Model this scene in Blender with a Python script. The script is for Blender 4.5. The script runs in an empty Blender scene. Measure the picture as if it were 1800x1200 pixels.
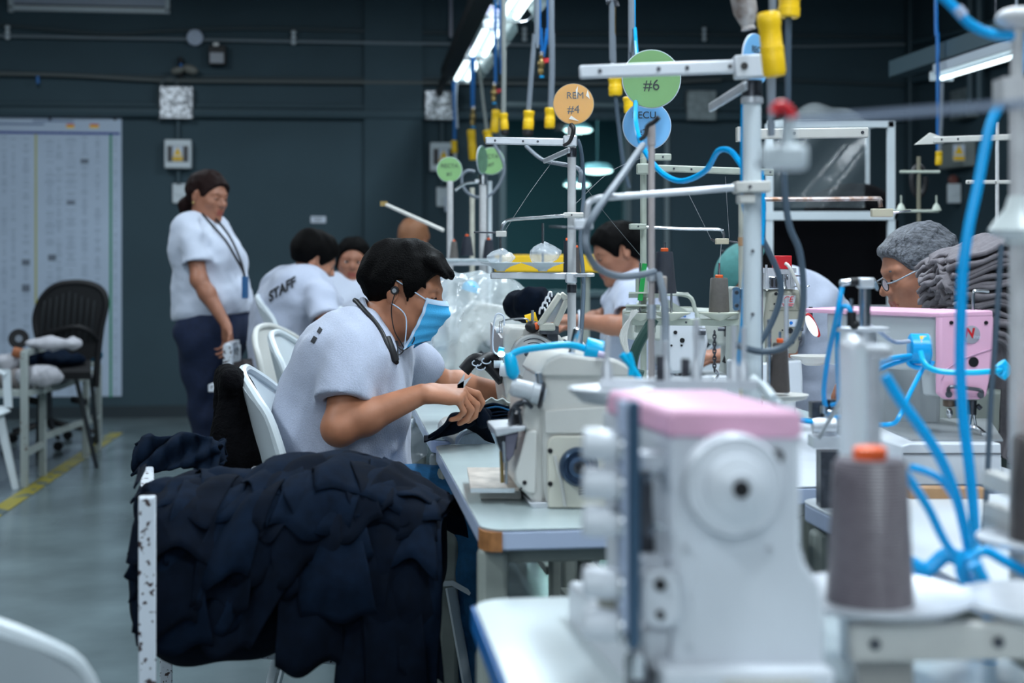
...
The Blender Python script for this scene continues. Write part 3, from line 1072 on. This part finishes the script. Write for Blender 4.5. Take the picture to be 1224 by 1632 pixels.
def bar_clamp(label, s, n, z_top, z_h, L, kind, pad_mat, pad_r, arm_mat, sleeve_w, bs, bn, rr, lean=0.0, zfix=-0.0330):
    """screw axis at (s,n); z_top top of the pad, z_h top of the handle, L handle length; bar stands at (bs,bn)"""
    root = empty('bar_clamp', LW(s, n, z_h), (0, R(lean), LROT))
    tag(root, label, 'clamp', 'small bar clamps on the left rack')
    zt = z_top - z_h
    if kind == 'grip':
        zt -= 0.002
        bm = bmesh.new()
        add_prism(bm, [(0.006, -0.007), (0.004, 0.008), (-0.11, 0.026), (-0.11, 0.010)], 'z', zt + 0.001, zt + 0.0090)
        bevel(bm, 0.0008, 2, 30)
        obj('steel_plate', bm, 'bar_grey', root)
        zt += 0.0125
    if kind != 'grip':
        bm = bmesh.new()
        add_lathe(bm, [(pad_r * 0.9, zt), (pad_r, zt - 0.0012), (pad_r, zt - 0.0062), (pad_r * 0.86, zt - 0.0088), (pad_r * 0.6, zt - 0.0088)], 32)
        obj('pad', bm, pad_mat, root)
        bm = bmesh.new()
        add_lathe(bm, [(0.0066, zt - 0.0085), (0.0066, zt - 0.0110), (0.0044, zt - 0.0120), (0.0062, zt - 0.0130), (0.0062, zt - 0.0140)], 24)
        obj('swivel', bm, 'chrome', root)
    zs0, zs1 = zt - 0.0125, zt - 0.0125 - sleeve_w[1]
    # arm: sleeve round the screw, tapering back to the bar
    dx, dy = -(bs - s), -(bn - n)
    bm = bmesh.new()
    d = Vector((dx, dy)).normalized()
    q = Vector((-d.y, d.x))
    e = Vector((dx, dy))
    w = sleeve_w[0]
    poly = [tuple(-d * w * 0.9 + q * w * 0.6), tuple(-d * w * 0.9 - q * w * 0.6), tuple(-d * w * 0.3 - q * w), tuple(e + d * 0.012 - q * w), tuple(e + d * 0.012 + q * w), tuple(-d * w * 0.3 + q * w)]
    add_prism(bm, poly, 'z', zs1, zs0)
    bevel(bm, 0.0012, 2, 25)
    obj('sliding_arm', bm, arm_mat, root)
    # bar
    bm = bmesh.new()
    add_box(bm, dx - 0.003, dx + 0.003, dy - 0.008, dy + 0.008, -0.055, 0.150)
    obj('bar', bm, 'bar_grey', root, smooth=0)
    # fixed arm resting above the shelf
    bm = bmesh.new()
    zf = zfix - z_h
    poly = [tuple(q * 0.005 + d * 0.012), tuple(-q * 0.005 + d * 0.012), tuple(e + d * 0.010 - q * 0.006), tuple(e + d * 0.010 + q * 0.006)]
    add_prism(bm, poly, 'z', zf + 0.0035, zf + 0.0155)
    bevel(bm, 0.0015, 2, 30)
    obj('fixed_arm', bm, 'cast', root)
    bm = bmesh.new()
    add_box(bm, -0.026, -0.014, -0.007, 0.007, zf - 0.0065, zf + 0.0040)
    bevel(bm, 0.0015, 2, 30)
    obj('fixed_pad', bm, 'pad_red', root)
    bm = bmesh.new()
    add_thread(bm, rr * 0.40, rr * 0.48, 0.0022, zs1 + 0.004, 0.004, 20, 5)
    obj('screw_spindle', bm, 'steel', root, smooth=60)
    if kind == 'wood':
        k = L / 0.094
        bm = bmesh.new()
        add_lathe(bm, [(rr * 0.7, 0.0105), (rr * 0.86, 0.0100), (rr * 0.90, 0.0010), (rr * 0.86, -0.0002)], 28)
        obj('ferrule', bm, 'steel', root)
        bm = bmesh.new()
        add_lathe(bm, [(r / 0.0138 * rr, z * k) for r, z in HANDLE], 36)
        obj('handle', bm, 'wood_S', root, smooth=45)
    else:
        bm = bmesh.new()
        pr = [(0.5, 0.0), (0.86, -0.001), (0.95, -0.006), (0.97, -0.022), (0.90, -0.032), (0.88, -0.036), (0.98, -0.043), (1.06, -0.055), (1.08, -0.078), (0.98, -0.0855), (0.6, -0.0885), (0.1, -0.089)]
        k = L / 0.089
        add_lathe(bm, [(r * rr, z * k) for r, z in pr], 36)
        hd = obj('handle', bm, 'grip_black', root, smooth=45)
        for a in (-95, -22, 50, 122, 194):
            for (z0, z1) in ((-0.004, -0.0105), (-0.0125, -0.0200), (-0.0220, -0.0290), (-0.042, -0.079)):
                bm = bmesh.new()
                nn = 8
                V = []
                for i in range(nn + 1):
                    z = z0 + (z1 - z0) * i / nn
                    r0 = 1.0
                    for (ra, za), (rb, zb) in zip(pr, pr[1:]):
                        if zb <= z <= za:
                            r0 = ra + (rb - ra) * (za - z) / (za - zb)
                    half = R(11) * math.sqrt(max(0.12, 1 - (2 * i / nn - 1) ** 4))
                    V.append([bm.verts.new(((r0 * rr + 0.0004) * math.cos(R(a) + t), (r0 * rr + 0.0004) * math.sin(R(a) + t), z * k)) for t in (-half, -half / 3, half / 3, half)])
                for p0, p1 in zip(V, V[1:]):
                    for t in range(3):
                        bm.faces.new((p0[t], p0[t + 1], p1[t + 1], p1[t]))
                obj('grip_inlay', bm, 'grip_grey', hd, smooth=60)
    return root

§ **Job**
Which lines above hold the word "empty"? Copy each of them.

§ **Solution to this exercise**
Model this scene in Blender with a Python script. The script is for Blender 4.5. The script runs in an empty Blender scene. Measure the picture as if it were 1800x1200 pixels.
    root = empty('bar_clamp', LW(s, n, z_h), (0, R(lean), LROT))